------ SUPPLIED DATA ------

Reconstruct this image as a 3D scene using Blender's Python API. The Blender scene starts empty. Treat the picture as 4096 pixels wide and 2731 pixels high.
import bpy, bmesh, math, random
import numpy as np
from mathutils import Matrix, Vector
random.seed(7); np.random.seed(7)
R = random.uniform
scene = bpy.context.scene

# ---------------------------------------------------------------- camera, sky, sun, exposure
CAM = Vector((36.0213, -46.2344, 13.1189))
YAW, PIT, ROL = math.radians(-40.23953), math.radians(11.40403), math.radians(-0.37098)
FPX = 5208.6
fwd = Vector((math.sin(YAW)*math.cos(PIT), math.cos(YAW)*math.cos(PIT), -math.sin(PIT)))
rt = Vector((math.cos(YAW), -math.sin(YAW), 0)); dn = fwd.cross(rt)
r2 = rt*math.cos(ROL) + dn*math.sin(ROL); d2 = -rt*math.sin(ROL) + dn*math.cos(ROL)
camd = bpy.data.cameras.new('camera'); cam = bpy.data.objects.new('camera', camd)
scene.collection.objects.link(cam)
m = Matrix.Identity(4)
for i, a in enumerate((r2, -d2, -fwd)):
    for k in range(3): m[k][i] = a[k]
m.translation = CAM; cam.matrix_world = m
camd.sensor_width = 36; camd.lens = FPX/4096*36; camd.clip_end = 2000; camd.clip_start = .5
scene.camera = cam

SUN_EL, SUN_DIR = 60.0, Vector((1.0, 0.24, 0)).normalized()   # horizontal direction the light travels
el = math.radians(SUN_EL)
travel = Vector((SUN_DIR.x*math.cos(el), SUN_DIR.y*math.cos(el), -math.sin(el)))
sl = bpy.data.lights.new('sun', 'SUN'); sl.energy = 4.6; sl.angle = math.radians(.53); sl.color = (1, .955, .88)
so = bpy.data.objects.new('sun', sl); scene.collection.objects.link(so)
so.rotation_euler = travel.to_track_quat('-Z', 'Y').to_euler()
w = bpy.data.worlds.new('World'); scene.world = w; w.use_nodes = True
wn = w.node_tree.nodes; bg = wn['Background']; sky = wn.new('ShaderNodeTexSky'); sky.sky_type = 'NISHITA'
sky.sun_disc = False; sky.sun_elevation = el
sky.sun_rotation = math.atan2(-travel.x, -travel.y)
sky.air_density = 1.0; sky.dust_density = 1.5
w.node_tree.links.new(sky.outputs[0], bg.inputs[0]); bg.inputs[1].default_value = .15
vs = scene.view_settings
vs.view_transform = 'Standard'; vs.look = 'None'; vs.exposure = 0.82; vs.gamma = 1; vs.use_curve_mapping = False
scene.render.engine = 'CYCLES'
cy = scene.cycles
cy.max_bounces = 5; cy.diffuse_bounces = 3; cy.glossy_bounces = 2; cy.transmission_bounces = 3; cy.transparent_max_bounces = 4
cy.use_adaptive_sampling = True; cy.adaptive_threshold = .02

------

Retype the material above, line by line, exactly.

Reconstruct this image as a 3D scene using Blender's Python API. The Blender scene starts empty. Treat the picture as 4096 pixels wide and 2731 pixels high.
import bpy, bmesh, math, random
import numpy as np
from mathutils import Matrix, Vector
random.seed(7); np.random.seed(7)
R = random.uniform
scene = bpy.context.scene

# ---------------------------------------------------------------- camera, sky, sun, exposure
CAM = Vector((36.0213, -46.2344, 13.1189))
YAW, PIT, ROL = math.radians(-40.23953), math.radians(11.40403), math.radians(-0.37098)
FPX = 5208.6
fwd = Vector((math.sin(YAW)*math.cos(PIT), math.cos(YAW)*math.cos(PIT), -math.sin(PIT)))
rt = Vector((math.cos(YAW), -math.sin(YAW), 0)); dn = fwd.cross(rt)
r2 = rt*math.cos(ROL) + dn*math.sin(ROL); d2 = -rt*math.sin(ROL) + dn*math.cos(ROL)
camd = bpy.data.cameras.new('camera'); cam = bpy.data.objects.new('camera', camd)
scene.collection.objects.link(cam)
m = Matrix.Identity(4)
for i, a in enumerate((r2, -d2, -fwd)):
    for k in range(3): m[k][i] = a[k]
m.translation = CAM; cam.matrix_world = m
camd.sensor_width = 36; camd.lens = FPX/4096*36; camd.clip_end = 2000; camd.clip_start = .5
scene.camera = cam

SUN_EL, SUN_DIR = 60.0, Vector((1.0, 0.24, 0)).normalized()   # horizontal direction the light travels
el = math.radians(SUN_EL)
travel = Vector((SUN_DIR.x*math.cos(el), SUN_DIR.y*math.cos(el), -math.sin(el)))
sl = bpy.data.lights.new('sun', 'SUN'); sl.energy = 4.6; sl.angle = math.radians(.53); sl.color = (1, .955, .88)
so = bpy.data.objects.new('sun', sl); scene.collection.objects.link(so)
so.rotation_euler = travel.to_track_quat('-Z', 'Y').to_euler()
w = bpy.data.worlds.new('World'); scene.world = w; w.use_nodes = True
wn = w.node_tree.nodes; bg = wn['Background']; sky = wn.new('ShaderNodeTexSky'); sky.sky_type = 'NISHITA'
sky.sun_disc = False; sky.sun_elevation = el
sky.sun_rotation = math.atan2(-travel.x, -travel.y)
sky.air_density = 1.0; sky.dust_density = 1.5
w.node_tree.links.new(sky.outputs[0], bg.inputs[0]); bg.inputs[1].default_value = .15
vs = scene.view_settings
vs.view_transform = 'Standard'; vs.look = 'None'; vs.exposure = 0.82; vs.gamma = 1; vs.use_curve_mapping = False
scene.render.engine = 'CYCLES'
cy = scene.cycles
cy.max_bounces = 5; cy.diffuse_bounces = 3; cy.glossy_bounces = 2; cy.transmission_bounces = 3; cy.transparent_max_bounces = 4
cy.use_adaptive_sampling = True; cy.adaptive_threshold = .02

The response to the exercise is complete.